Monday, Jul. 21, 1997
SAND SCRIPT
By Pico Iyer
Once upon a time, animals and words were intimate: in the hieroglyphs of ancient Egypt, the letter m was an eagle owl, the letter a a white Egyptian vulture. Such curious jewels pop up on every page of Susan Brind Morrow's first book, The Names of Things (Riverhead; 232 pages; $25.95). Taking herself into the Egyptian desert, Morrow works as a kind of archaeologist of the living world, digging for meanings as she watches cranes, catches "sundogs" and learns that the saddle-bill stork in the first hieroglyphs represented the soul. Language, she recalls, quoting Emerson, is "a sort of tomb of the Muses... Language is fossil poetry."
Trained as a classicist, Morrow first went to dig up axheads in the Western Desert in 1980. Returning to her home in upstate New York for Christmas, she woke up one morning to hear that her 20-year-old brother had died in a car crash (as their sister had before him). Making her way back to the ancient world, as if in response, she soon found herself being passed over the heads of a crowd in Aswan and onto a ferry where men "reclined in circles smoking honey-soaked tobacco in water pipes," their eyes the "shades of lavender or mint green."

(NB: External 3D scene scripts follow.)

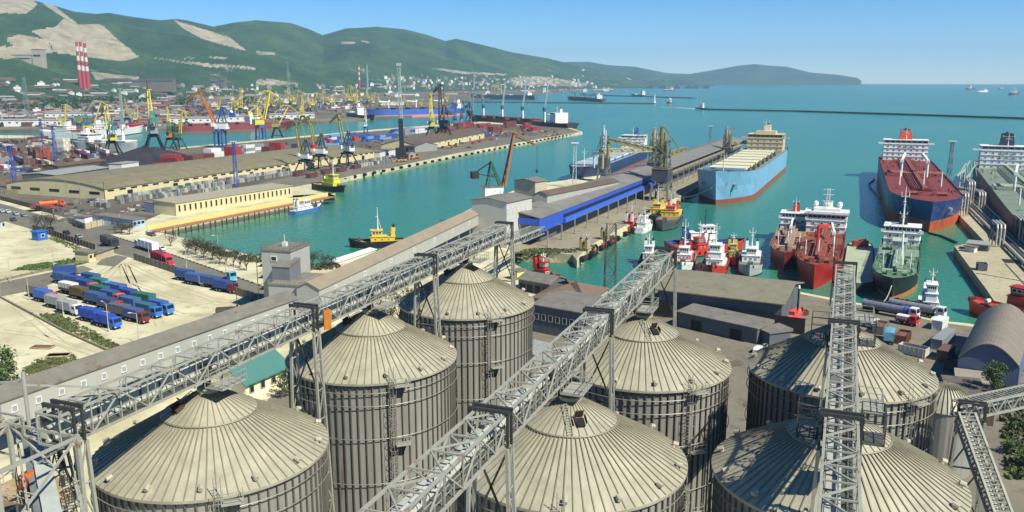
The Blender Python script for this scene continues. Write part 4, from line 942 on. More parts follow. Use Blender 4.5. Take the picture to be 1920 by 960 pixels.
tug('tugboat', (1818, 585), (1872, 597), 'scarlet tug tied up behind the arched hangar', 'tug', 27, 9, 2.8, M('scarlet', '#b02a1c', .5, 0, .12, .5), black, M('scarlet_deck', '#9a3a2a', .7, 0, .2, .8), M('scarlet', '#b02a1c'), 3, .1, .4, M('scarlet', '#b02a1c'), 6, gear=M('pale_gear', '#c9bfae', .6))
tug('fire_boat', (1046, 531), (1010, 523), 'little scarlet boat by the yellow kiosk at the inner quay', 'boat', 12, 4, 1.4, M('scarlet', '#b02a1c'), black, M('scarlet_deck', '#9a3a2a'), M('scarlet', '#b02a1c'), 2, .1, .4, None, 3)
tug('motor_boat', (601, 392), (543, 405), 'slim white and blue passenger launch alongside the red jetty', 'boat', 23, 4.2, 1.2, M('launch_blue', '#3f6ba8', .5), M('launch_blue', '#3f6ba8'), white, white, 2, .12, .5, None, 2.5, False, bulm=white)
# ---- middle distance ships
def simple_ship(bow, stern, label, cat, B, D, side, deck, supx, sup, supm, hatches=0, hm_=None, posts=0, postm=None, boot=2., bottom=None, name='cargo_ship', fb=.16, fun=None, wins=0, L=None):
    s, l_ = ship_at(name, bow, stern, label, cat, L); hull_parts(s, l_, B, D, boot, 2., side, bottom or redb, deck, fb=fb, bul=.8, rake=.03)
    t, hl, th = sup; house(s, l_ * supx, hl, B * .8, D, t, th, supm, 0, wins, B, win=wins > 0)
    funnel(s, l_ * supx - hl * .7, D + t * th, 5, 4, 5, fun or supm); mast(s, l_ * supx - 2, D + t * th, 8, None, 2)
    for i in range(hatches):
        x = l_ * (.36 - i * .62 / hatches) if supx < 0 else l_ * (-.3 + i * .5 / hatches); q = MB(); q.bb(x - l_ * .2 / hatches, x + l_ * .2 / hatches, -B * .35, B * .35, D, D + 2.6); q.m = 1; q.bb(x - l_ * .21 / hatches, x + l_ * .21 / hatches, -B * .37, B * .37, D + 2.6, D + 3.4); q.build('hatch_cover', [deck, hm_ or deck], s)
    for i in range(posts):
        x = l_ * (.30 - i * .6 / max(1, posts - 1) * .95); q = MB(); q.tube((x, 0, D), (x, 0, D + 16), 1.3, 8); q.box((x, 0, D + 15), (3.4, 3.4, 4)); q.beam((x + 1, 0, D + 14), (x + l_ * .1, 0, D + 15.5), 1.2, 1.6); q.build('deck_crane', postm or white, s)
    return s, l_
darkh = M('dark_grey_hull', '#2b2d33', .6, 0, .2, .12); greyh = M('pale_grey_hull', '#a3a9ab', .5, 0, .1, .1)
s, l_ = simple_ship((884, 228), (1074, 244), 'dark bulk carrier with four deck cranes at the end of the container pier', 'cargo ship', 26, 8, darkh, M('brown_red_deck', '#6b3b36', .7), -.36, (5, 13, 2.8), white, 5, M('maroon_hatch', '#6d3531', .6), 0)
for i in range(4):
    x = l_ * (.36 - i * .205); q = MB(); q.tube((x, 0, 8), (x, 0, 28), 1.5, 8, 1.2); q.box((x, 0, 25), (3.6, 3.6, 5)); q.m = 1; q.box((x - 4, 2, 15), (2, 2, 14)); q.build('deck_crane', [M('blue_grey_post', '#3a4c66', .5), white], s)
    if i: 
        q = MB()
        for dy in (-1, 1): q.beam((x, dy, 24), (x - 9, dy * .5, 62), .9)
        for k in range(9): u = k / 8; q.beam((x - 9 * u, -1 + .5 * u, 24 + 38 * u), (x - 9 * min(1, u + .12), 1 - .5 * u, 24 + 38 * min(1, u + .12)), .4)
        q.build('lattice_jib', M('pale_jib', '#9fb0b8', .5), s)
simple_ship((692, 221), (868, 216), 'blue cargo ship with white deck cranes and a pink boot stripe at the far quay', 'cargo ship', 26, 13, M('cobalt_hull', '#355fa8', .5, 0, .08, .1), M('brown_red_deck', '#6b3b36'), -.40, (4, 13, 2.8), white, 4, M('maroon_hatch', '#6d3531'), 3, white, 4., M('pink_boot', '#c77f78', .6))
simple_ship((545, 240), (322, 248), 'long dark red ship at the far quay with white sheds on the quay behind it', 'cargo ship', 24, 7, M('dark_red_hull', '#7a3438', .6, 0, .15, .1), M('brown_red_deck', '#6b3b36'), .22, (4, 16, 2.8), white, 4, M('pink_hatch', '#a8625c', .6), 0, None, .8)
simple_ship((80, 259), (170, 262), 'white reefer ship with a red striped bow at the left of the far basin', 'cargo ship', 16, 7, white, M('pale_deck', '#b5b5ad', .7), .12, (3, 18, 2.6), white, 2, M('red_hatch', '#b0383c', .6), 0, None, 1., M('boot_dark', '#3a3f44', .6), wins=0)
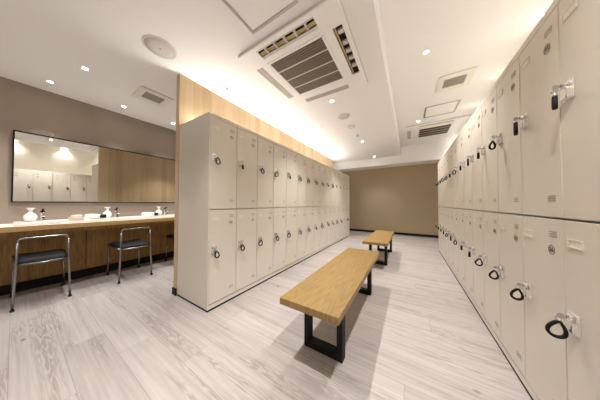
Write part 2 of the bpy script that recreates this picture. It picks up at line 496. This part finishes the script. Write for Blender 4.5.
# ------------------------------------------------------------------ vanity
VY0, VY1 = -1.1, 5.2
XF = -3.25
t = thing('worktop', 'long wooden vanity worktop with an oak front edge under the wall mirror', 'worktop', ((XV + XF) / 2, (VY0 + VY1) / 2, .685))
cx, cy, cz = t.location
bm = B(); bx(bm, XV + .001 - cx, XF - .012 - cx, VY0 - cy, VY1 - cy, 0, .045); obj('top_board', bm, 'label_white', t)
bm = B(); bx(bm, XF - .0118 - cx, XF - cx, VY0 - cy, VY1 - cy, -.003, .047, bev=.002); obj('front_edge', bm, 'edge_wood', t)
bm = B(); bx(bm, XF - .06 - cx, XF - .04 - cx, VY0 - cy, VY1 - cy, -.05, -.0005); obj('apron', bm, 'vanity_wood', t)

XPAN = -3.60
UW = .6115
ub = [('under the counter left of the first stool', -1), ('behind the first stool', 0), ('behind the second stool', 1), ('behind the third stool, beside the partition edge', 2), ('', 3)]
for lab, i in ub:
    y0 = -.105 + i * UW; cy = y0 + UW / 2
    lab = {-1: 'brown wooden vanity cabinet beyond the first stool, away from the partition', 0: 'brown wooden vanity cabinet behind the first stool, under the first white bottle',
           1: 'brown wooden vanity cabinet behind the middle stool, under the middle white bottle', 2: 'brown wooden vanity cabinet behind the stool half hidden by the partition',
           3: 'brown wooden vanity cabinet wholly behind the partition edge'}[i]
    if i == 3: continue
    c = thing('vanity_cabinet', lab, 'cabinet', ((XV + XPAN) / 2, cy, 0), 0, 'wooden cabinets under the vanity worktop')
    cx = c.location.x
    bm = B(); bx(bm, XV + .001 - cx, XPAN - .019 - cx, -UW / 2 + .0005, UW / 2 - .0005, .0, .6845); obj('carcass', bm, 'vanity_wood', c)
    for s in (-1, 1):
        bm = B(); y = s * UW / 4; bx(bm, XPAN - .0185 - cx, XPAN - cx, y - UW / 4 + (.003 if s < 0 else .0015), y + UW / 4 - (.003 if s > 0 else .0015), .105, .68, bev=.0015); obj('door', bm, 'vanity_wood', c)
    bm = B(); bx(bm, XPAN - .0185 - cx, XPAN - .008 - cx, -UW / 2, UW / 2, 0, .10); obj('kick_board', bm, 'black', c)

# white washstand slab with three bowls
SZ0, SZ1 = .7325, .756
SX0, SX1 = -3.74, -3.36
SY0, SY1 = .0, 1.85
bowl_y = [.40, .995, 1.59]
t = thing('washstand', 'long raised white basin slab lying on the vanity worktop under the mirror', 'washbasin', ((SX0 + SX1) / 2, (SY0 + SY1) / 2, SZ0))
cx, cy, cz = t.location
holes = [(-.10, .13, y - cy - .17, y - cy + .17) for y in (.37, .965, 1.56)]
bm = B(); holed_plate(bm, SX0 - cx, SX1 - cx, SY0 - cy, SY1 - cy, 0.0005, SZ1 - SZ0, holes); obj('slab', bm, 'porcelain', t)
for h in holes:
    bm = B(); x0, x1, y0, y1 = h[0] + .0005, h[1] - .0005, h[2] + .0005, h[3] - .0005
    top = [bm.verts.new(p) for p in ((x0, y0, .0215), (x1, y0, .0215), (x1, y1, .0215), (x0, y1, .0215))]
    bot = [bm.verts.new(p) for p in ((x0 + .02, y0 + .03, .003), (x1 - .02, y0 + .03, .003), (x1 - .02, y1 - .03, .003), (x0 + .02, y1 - .03, .003))]
    for i in range(4): bm.faces.new((top[i], top[(i + 1) % 4], bot[(i + 1) % 4], bot[i]))
    bm.faces.new(bot)
    o = obj('bowl', bm, 'porcelain', t)
    bm = B(); cyl(bm, ((x0 + x1) / 2, (y0 + y1) / 2, .0032), ((x0 + x1) / 2, (y0 + y1) / 2, .0052), .02); obj('drain', bm, 'chrome', o)

# soap bottles, taps
where = {0: 'furthest from the partition', 1: 'beside the middle tap', 2: 'closest to the partition'}
for i, (by, fy) in enumerate(((.100, .180), (.692, .790), (1.288, 1.400))):
    t = thing('soap_bottle', f'round white bottle with a flared top on the basin slab {where[i]}', 'bottle', (-3.60, by, SZ1), 0, 'white bottles on the basin slab')
    bm = B(); lathe(bm, [(0, 0), (.022, 0), (.034, .010), (.043, .030), (.046, .048), (.042, .068), (.030, .086), (.017, .098), (.014, .106), (0, .106)], n=28); obj('bottle_body', bm, 'white_plastic', t)
    bm = B(); lathe(bm, [(0, .1065), (.011, .1065), (.012, .118), (.020, .132), (.031, .148), (.029, .151), (.012, .141), (0, .140)], n=28); obj('flared_stopper', bm, 'white_plastic', t)
    w2 = {0: 'beside the first white bottle, furthest from the partition', 1: 'beside the middle white bottle', 2: 'beside the bottle closest to the partition'}[i]
    t = thing('tap', f'small chrome basin tap with a lever {w2}', 'tap', (-3.655, fy, SZ1), 0, 'chrome taps on the basin slab')
    bm = B(); lathe(bm, [(0, 0), (.026, 0), (.026, .006), (.021, .012), (.019, .060), (.021, .085), (.017, .098), (0, .100)], n=24); obj('tap_body', bm, 'chrome', t)
    bm = B(); sweep(bm, rounded([(.005, 0, .055), (.06, 0, .060), (.105, 0, .048)], .02), circ(.0125, 12)); obj('spout', bm, 'chrome', t)
    bm = B(); cyl(bm, (.104, 0, .034), (.104, 0, .045), .0105, .0105, 16); obj('aerator', bm, 'dark_void', t)
    bm = B(); lathe(bm, [(0, .1005), (.016, .1005), (.017, .112), (.010, .118), (0, .119)], n=20)
    sweep(bm, [(0, 0, .113), (.03, 0, .122), (.068, 0, .138)], strap_section(.016, .008), False, (0, 1, 0)); obj('lever', bm, 'black_metal', t)

def dryer(x, y, rz, label):
    t = thing('hair_dryer', label, 'hair dryer', (x, y, SZ1), rz, 'hair dryers on the basin slab')
    bm = B(); c = Vector((0, 0, .034))
    # barrel along +y, lying on its side
    prof = [(0, -.075), (.022, -.073), (.031, -.055), (.033, -.02), (.031, .02), (.026, .06), (.0235, .085)]
    lathe(bm, prof + [(0, .085)], n=24)
    for v in bm.verts: v.co = Vector((v.co.x, v.co.z, v.co.y + .034))
    obj('barrel', bm, 'white_plastic', t)
    bm = B(); lathe(bm, [(0, .0855), (.0245, .0855), (.0225, .125), (.019, .125), (.018, .100), (0, .099)], n=24)
    for v in bm.verts: v.co = Vector((v.co.x, v.co.z, v.co.y + .034))
    obj('nozzle', bm, 'black', t)
    bm = B(); sweep(bm, rounded([(-.020, -.03, .030), (-.09, -.045, .024), (-.135, -.05, .020)], .03), circ(.0165, 14)); obj('handle', bm, 'white_plastic', t)
dryer(-3.50, .545, -.75, 'white hair dryer with a black nozzle lying before the middle white bottle')
dryer(-3.48, 1.105, -.55, 'white hair dryer with a black nozzle lying beyond the middle tap')

def tissue_box(x, y, rz, label, L, W, H):
    t = thing('tissue_box', label, 'tissue box', (x, y, SZ1), rz, 'tissue boxes on the basin slab')
    bm = B(); bx(bm, -W / 2, W / 2, -L / 2, L / 2, .0005, H, bev=.003); obj('box_body', bm, 'beige_box', t)
    bm = B(); n = 18
    ring0 = [bm.verts.new((.012 * math.cos(a), .03 * math.sin(a), H + .0005)) for a in [2 * PI * i / n for i in range(n)]]
    ring1 = [bm.verts.new(((.018 + .008 * math.sin(5 * a)) * math.cos(a), (.042 + .012 * math.cos(3 * a)) * math.sin(a), H + .018 + .006 * math.sin(4 * a))) for a in [2 * PI * i / n for i in range(n)]]
    topv = bm.verts.new((.004, .006, H + .028))
    for i in range(n):
        j = (i + 1) % n
        bm.faces.new((ring0[i], ring0[j], ring1[j], ring1[i])); bm.faces.new((ring1[i], ring1[j], topv))
    bm.faces.new(ring0[::-1]); obj('tissue', bm, 'tissue', t)
tissue_box(-3.405, .40, 0, 'beige tissue box with a white tissue beside the first hair dryer', .115, .075, .038)
tissue_box(-3.50, 1.225, 0, 'small beige tissue box between the second hair dryer and the partition', .075, .06, .032)

# mirror
t = thing('wall_mirror', 'long black framed mirror on the wall above the basins', 'mirror', (XV, .0, .97))
MY0, MY1, MZ0, MZ1 = -.018, 2.9, .968, 1.785
bm = B(); bx(bm, .001, .022, MY0 + .012, MY1 - .012, MZ0 - .97 + .012, MZ1 - .97 - .012); obj('glass', bm, 'mirror', t)
bm = B(); a, b, c, d = MY0, MY1, MZ0 - .97, MZ1 - .97
for q in ((a, a + .012, c, d), (b - .012, b, c, d), (a + .012, b - .012, c, c + .010), (a + .012, b - .012, d - .012, d)): bx(bm, .001, .032, *q)
obj('frame', bm, 'black_metal', t)

# stools
def stool(y, label, x=-3.235):
    t = thing('vanity_stool', label, 'chair', (x, y, 0), 0, 'stools at the vanity')
    r = .0088; xr, xf, hw = .225, -.225, .145
    tops = []
    for s in (-1, 1):
        bm = B(); tube(bm, [(xr + .018, s * (hw + .012), 0), (xr, s * hw, .40), (xr - .004, s * (hw - .004), .60)], r); obj('leg', bm, 'stool_steel', t)
        bm = B(); tube(bm, [(xf - .012, s * (hw + .016), 0), (xf + .02, s * (hw + .008), .398)], r); obj('leg', bm, 'stool_steel', t)
    bm = B(); e = hw - .004
    tube(bm, rounded([(xr - .004, -e, .600), (xr - .006, -e, .636), (xr - .006, e, .636), (xr - .004, e, .600)], .035), r); obj('back_rail', bm, 'stool_steel', t)
    bm = B()
    tube(bm, [(xr - .002, -hw, .402), (xr + .004, 0, .392), (xr - .002, hw, .402)], .009)
    tube(bm, [(xf + .02, -hw - .008, .392), (xf + .02, hw + .008, .392)], .009)
    for s in (-1, 1): tube(bm, [(xr - .002, s * hw, .398), (xf + .02, s * (hw + .008), .392)], .009)
    obj('seat_frame', bm, 'stool_steel', t)
    # padded seat, dished a little
    bm = B(); nx, ny = 10, 10; x0, x1, w = xf - .005, xr - .012, hw - .006
    def P(i, j, top):
        u, v = i / nx, j / ny; x = x0 + (x1 - x0) * u; wu = w + .026 * (1 - u); yv = -wu + 2 * wu * v
        ed = min(1, min(u, 1 - u, v, 1 - v) * 7); rim = math.sqrt(max(0, 1 - (1 - ed) ** 2))
        dish = .012 * (1 - (2 * v - 1) ** 2)
        return (x, yv, (.418 + .030 * rim - dish) if top else .402 - dish * .3 + .0)
    G = [[[bm.verts.new(P(i, j, tp)) for j in range(ny + 1)] for i in range(nx + 1)] for tp in (True, False)]
    for g in G:
        for i in range(nx):
            for j in range(ny): bm.faces.new((g[i][j], g[i + 1][j], g[i + 1][j + 1], g[i][j + 1])).smooth = True
    for i in range(nx):
        for j in (0, ny): bm.faces.new((G[0][i][j], G[0][i + 1][j], G[1][i + 1][j], G[1][i][j]))
    for j in range(ny):
        for i in (0, nx): bm.faces.new((G[0][i][j], G[0][i][j + 1], G[1][i][j + 1], G[1][i][j]))
    obj('seat', bm, 'black_vinyl', t)
    for f in [o for o in t.children if o.name.startswith('leg')]:
        b = f.bound_box
        bm = B(); xs = xr + .018 if b[0][0] > 0 else xf - .012; ys = (1 if b[0][1] + b[6][1] > 0 else -1) * (hw + (.012 if xs > 0 else .016))
        cyl(bm, (xs, ys, -.0), (xs, ys, .014), .0135, .0125, 14); obj('foot_cap', bm, 'black', f)
stool(.165, 'steel tube stool with a black seat, furthest from the partition')
stool(.835, 'steel tube stool with a black seat, middle of the three at the vanity', -3.205)
stool(1.515, 'steel tube stool with a black seat, half hidden behind the partition edge')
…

She takes us on that ferry to Sudan, on soldier-haunted drives around the desert and to a soothsayer's home in Cairo. Yet the heart of her book is an inner quest as she tries to piece together the fragments of her life and loves by observing the natural wonders around her. She learns how stars and flowers were defined with the same Coptic words, and exchanges poems with wise, sand-hardened guides. Even when she goes fishing, she comes upon the "green unicorn fish," which uses its buckteeth to eat coral, and the "apricot-yellow" boxfish, which resembles "a lovely joke, a gift for a friend." The northern side of the Ras Benas peninsula of the Red Sea, she writes, is "a treasure trove of odd objects from around the world." In that regard, it is a perfect mirror of her book.